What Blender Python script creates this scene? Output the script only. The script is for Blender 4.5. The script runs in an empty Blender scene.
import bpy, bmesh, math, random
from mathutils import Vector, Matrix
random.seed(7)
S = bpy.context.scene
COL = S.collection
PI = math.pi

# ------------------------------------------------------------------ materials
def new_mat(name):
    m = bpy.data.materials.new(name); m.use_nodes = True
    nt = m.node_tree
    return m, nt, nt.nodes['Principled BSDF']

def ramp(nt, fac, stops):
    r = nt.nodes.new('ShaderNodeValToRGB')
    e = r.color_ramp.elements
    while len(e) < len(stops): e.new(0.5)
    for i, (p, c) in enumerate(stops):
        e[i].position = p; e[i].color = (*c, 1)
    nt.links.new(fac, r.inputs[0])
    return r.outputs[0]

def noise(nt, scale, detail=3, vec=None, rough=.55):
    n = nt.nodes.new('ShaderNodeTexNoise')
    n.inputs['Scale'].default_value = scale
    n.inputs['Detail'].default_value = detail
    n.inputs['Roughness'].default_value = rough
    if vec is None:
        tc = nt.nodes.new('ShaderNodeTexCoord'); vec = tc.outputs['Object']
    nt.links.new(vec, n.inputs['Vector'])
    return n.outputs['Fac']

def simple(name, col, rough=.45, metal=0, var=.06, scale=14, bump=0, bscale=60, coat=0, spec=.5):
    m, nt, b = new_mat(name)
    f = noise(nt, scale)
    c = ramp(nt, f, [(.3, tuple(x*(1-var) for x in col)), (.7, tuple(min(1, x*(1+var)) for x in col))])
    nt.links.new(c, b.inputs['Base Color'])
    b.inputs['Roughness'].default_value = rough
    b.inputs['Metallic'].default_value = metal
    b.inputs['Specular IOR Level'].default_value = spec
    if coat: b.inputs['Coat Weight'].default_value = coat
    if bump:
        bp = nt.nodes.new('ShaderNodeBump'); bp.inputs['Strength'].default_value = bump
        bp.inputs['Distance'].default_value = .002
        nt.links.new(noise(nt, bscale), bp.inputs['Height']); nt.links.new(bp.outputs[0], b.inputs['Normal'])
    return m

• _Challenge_
Using the material above, quote the first line and each line after it, stopping at and including the line that holds "return m, nt, nt.nodes['Principled BSDF']".

• _Expected answer_
What Blender Python script creates this scene? Output the script only. The script is for Blender 4.5. The script runs in an empty Blender scene.
import bpy, bmesh, math, random
from mathutils import Vector, Matrix
random.seed(7)
S = bpy.context.scene
COL = S.collection
PI = math.pi

# ------------------------------------------------------------------ materials
def new_mat(name):
    m = bpy.data.materials.new(name); m.use_nodes = True
    nt = m.node_tree
    return m, nt, nt.nodes['Principled BSDF']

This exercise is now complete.